Lawrence Durrell: Mountolive (1958)

Edition: Faber & Faber, 1958 (Buy from Amazon)
Review number: 1302


The third novel of the Alexandria Quartet may cover the same events for a third time, but it is quite different from both Justine and Balthazar. Mountolive moves away from the first person narrative by a young poet (whose name, we learn, is Darley, significantly similar to Durrell). It is replaced by a third person tale which mainly follows the point of view of Mountolive, a much older man and British ambassador to Egypt just before the war - a man of huge influence after Egypt had been virtually a British colony for much of the preceding half century. The earlier novels concentrated on Darley's affair with Justine, wife of wealthy Coptic merchant Nessim. While this is almost incidental, Mountolive had a similar affair with Nessim's mother while he was a young man, and this is where this novel begins, with what is effectively a long prologue. However, though the memory of this time is still strongly emotive to Mountolive, his concern with Justine and Nessim is more political, for they are suspected of working with Zionist groups in Palestine in anti-British, anti-Arab terrorism there.

This overtly political side to the plot, which almost puts Mountolive into the thriller genre (the style is too slow moving to allow this), is new in the Quartet. Even the Antrobus stories, which are set in the diplomatic corps, have nothing of this sort (being mainly concerned with humour derived from protocol disasters). However, Durrell witnessed at first hand some of the debacles attendant on the dismantling of the British Empire (his experience in Cyprus being documented in Bitter Lemons), and it is not surprising that a book which appeared at the same time as the Suez Crisis, even if not set at the time, should bring to mind some of the political chaos of the period.

In the last fifty years, John le Carré, Len Deighton and a host of imitators have made careers as thriller writers through books about betrayal and how it feels to suspect a friend. Durrell does much the same, in a way, though his characters have no desire to investigate; they want to find out as little as possible, in the hope - and belief - that the suspicions will prove to be groundless. (This inactivity is one of the main reasons that Mountolive can never be classed as a thriller.) This, of course, also gives an insight into the events at the time a few years before the book was written, the days when the treachery of Philby, Burgess and Maclean became known.

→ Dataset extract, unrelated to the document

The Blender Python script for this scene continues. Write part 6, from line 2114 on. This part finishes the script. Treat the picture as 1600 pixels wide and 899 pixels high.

As Justine (who was not a native Egyptian) is partly a symbol of Alexandria, so Nessim's mother in her turn is something of a symbol for Egypt as a whole. In this respect, Chapter XV, in which Mountolive finally meets Leila again, is really the key to the novel. The reality is that Leila's beauty, so vividly remembered, has been ravaged by small pox and age, to the extent that even close up he does not recognise her. The meeeting is immediately followed by a deliberate attempt on the part of Mountolive to re-establish the romantic mystique of Egypt in his mind - Leila's symbolic role is apparent even to the other characters in the novel.

Mountolive and Darley also have symbolic roles to play - Mountolive is British involvement in Egyptian affairs, and Darley is the literary interest in Alexandria. Once you begin to see characters as having wider significance, it is hard to stop assigning such roles to them; the answer is of course to always think about whether doing so adds to the interest of the novel. Characters like Pursewarden and Melissa only have parts to play in relation to Darley or Justine, so even though they are more important characters in terms of the Quartet as a work of fiction, they are not really symbols in the same way as the ones already mentioned.

The earlier novels both have interesting endpieces, as does the final part, Clea; Mountolive has none at all. This has the effect of underlining the finality of the novel: this is the last re-examining of these events (Clea picks up the story of the main characters again some years later), and there is no useful purpose in another collection of bons mots or impressionistic notes; Durrell no longer wants the reader to constantly re-evaluate what has gone before. In some ways, Clea is the end-paper to Mountolive, as well as rounding off the whole Quartet.